→ **Data extract**
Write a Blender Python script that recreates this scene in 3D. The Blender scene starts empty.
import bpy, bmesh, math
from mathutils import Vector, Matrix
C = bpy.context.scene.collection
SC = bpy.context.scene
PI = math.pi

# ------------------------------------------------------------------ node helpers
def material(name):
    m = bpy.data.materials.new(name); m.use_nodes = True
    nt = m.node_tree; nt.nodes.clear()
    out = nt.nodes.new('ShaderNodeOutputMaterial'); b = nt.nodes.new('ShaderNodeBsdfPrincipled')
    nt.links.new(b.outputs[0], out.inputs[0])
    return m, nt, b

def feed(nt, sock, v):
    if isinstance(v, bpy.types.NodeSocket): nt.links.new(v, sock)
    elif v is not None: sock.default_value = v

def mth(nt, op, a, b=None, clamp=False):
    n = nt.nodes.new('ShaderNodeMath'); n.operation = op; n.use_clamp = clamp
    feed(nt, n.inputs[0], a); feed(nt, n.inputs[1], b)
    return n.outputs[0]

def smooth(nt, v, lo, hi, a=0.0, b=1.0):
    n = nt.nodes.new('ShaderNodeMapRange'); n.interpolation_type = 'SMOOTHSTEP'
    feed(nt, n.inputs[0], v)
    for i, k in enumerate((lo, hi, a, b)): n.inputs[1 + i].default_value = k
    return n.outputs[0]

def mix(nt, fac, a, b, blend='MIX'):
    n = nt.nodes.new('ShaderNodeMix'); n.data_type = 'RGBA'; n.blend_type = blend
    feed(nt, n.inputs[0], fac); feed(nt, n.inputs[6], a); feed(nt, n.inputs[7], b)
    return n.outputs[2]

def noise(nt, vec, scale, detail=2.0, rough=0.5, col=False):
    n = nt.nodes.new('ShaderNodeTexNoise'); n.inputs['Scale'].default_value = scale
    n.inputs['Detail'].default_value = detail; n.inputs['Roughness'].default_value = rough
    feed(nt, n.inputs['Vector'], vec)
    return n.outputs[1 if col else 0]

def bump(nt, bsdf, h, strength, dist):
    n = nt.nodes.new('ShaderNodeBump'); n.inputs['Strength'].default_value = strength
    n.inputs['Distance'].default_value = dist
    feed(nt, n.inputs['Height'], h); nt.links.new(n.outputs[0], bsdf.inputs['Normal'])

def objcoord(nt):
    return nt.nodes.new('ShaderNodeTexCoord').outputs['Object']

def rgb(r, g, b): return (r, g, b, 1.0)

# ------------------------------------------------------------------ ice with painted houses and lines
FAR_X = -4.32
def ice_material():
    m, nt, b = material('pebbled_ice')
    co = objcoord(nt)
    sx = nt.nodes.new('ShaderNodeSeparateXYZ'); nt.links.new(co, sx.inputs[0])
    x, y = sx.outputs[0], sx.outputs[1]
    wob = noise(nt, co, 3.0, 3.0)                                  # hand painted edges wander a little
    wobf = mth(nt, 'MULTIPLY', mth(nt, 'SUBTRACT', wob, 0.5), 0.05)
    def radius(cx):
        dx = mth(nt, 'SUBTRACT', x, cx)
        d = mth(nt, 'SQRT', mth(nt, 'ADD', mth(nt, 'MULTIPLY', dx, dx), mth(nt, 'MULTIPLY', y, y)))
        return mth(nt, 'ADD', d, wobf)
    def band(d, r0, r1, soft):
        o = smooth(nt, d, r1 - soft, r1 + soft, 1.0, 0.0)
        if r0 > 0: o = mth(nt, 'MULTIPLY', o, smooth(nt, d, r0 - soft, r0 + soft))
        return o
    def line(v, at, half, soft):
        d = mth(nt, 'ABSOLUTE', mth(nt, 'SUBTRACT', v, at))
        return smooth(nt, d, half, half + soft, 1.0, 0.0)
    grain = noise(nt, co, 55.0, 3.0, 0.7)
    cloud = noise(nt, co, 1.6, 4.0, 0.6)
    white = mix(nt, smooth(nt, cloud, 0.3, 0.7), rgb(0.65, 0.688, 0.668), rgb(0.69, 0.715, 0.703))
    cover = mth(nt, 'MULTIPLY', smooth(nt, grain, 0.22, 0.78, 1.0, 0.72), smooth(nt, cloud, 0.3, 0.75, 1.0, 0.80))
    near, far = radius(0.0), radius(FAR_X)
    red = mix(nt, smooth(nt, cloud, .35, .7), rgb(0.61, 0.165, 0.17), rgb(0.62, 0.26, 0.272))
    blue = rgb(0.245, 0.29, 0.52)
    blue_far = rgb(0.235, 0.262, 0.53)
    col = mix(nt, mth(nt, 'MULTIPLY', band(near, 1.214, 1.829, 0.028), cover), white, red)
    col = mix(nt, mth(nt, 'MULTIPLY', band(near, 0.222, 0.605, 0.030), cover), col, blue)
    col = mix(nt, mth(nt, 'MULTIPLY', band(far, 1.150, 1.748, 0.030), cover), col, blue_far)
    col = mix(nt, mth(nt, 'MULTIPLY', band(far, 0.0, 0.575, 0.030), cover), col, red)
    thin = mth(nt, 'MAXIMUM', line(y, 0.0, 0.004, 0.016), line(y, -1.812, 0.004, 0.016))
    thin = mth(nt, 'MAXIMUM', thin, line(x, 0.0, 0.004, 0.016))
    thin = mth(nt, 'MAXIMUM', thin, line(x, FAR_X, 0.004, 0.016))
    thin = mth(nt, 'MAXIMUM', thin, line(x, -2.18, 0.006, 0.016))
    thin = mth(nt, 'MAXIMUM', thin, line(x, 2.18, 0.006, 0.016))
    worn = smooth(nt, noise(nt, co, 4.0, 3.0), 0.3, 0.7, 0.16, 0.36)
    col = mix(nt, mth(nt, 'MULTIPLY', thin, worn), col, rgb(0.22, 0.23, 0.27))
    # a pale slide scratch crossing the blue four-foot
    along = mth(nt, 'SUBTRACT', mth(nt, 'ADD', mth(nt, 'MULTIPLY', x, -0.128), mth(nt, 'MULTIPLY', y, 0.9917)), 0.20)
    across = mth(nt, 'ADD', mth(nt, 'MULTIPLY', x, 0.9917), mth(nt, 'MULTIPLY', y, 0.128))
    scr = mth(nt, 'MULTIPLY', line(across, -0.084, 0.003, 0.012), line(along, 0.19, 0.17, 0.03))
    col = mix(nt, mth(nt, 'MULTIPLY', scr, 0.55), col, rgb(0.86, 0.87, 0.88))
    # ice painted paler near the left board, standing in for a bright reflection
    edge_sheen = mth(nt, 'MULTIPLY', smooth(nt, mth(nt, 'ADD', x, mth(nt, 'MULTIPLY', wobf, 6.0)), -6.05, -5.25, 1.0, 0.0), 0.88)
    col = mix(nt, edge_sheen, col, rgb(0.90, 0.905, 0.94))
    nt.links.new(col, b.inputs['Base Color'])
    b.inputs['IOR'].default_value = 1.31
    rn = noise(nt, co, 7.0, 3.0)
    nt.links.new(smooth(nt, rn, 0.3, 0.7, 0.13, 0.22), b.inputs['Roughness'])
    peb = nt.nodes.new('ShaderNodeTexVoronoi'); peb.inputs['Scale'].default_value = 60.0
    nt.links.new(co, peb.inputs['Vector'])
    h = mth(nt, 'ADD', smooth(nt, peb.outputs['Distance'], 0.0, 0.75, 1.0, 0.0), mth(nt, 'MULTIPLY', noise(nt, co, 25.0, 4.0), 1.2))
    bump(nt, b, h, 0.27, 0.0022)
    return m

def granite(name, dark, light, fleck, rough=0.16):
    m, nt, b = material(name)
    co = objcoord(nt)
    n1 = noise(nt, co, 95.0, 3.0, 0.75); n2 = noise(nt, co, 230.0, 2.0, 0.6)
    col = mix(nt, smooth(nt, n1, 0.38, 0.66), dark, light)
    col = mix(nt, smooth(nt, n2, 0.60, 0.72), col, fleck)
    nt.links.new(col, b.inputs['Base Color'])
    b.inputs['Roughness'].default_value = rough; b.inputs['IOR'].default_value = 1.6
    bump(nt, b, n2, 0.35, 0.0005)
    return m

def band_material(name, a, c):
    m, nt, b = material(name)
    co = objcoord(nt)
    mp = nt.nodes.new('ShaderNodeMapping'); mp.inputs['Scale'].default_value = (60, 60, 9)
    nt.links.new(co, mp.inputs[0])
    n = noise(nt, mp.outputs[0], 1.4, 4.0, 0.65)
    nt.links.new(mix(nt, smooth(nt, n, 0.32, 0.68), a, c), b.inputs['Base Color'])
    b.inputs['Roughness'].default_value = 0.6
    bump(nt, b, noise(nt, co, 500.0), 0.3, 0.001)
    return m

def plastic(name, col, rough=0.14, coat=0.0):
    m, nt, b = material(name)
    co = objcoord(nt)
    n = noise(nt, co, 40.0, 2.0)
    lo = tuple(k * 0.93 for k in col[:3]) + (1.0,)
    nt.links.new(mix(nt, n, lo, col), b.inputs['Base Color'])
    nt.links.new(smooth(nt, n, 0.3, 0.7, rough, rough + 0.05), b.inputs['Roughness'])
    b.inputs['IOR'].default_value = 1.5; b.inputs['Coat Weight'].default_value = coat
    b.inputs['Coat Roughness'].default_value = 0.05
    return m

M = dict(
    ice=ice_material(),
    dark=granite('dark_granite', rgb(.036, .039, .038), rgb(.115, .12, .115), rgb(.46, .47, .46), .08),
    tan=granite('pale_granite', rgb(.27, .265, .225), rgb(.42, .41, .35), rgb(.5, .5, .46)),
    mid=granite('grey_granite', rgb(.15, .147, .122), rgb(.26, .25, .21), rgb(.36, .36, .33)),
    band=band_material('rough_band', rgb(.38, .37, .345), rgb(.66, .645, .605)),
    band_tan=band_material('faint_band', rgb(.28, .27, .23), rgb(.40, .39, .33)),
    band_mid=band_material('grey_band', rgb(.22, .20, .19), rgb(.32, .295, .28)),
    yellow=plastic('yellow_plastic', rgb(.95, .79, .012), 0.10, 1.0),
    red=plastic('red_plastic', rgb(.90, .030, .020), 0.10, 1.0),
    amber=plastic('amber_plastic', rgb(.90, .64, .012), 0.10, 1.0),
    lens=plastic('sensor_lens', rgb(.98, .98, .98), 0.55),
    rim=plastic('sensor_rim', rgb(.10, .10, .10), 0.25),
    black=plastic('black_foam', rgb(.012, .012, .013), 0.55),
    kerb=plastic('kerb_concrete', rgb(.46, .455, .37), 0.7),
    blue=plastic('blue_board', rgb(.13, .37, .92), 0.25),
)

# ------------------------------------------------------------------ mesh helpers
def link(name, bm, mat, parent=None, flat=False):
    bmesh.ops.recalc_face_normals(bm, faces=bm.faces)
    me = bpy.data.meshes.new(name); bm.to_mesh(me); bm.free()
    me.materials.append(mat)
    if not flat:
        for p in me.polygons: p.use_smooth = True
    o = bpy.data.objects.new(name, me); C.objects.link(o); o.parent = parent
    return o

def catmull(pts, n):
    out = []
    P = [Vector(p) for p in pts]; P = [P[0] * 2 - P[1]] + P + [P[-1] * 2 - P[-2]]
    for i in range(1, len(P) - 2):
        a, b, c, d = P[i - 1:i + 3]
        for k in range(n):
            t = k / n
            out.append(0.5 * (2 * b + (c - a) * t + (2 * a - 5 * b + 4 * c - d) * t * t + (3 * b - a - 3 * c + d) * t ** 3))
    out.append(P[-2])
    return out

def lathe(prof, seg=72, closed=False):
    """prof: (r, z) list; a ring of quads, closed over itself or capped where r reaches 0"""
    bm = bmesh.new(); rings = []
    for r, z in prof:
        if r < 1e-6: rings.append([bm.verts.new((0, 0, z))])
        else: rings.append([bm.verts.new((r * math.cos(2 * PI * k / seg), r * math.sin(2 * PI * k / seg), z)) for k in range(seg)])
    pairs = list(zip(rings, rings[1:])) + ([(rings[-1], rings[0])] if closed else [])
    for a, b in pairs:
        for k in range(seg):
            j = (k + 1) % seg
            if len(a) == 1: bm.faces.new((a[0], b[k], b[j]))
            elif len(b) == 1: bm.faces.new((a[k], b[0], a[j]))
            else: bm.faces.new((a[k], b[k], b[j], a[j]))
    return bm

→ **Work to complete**
Copy each line that holds the word "scene".

→ **Answer for this exercise**
Write a Blender Python script that recreates this scene in 3D. The Blender scene starts empty.
C = bpy.context.scene.collection
SC = bpy.context.scene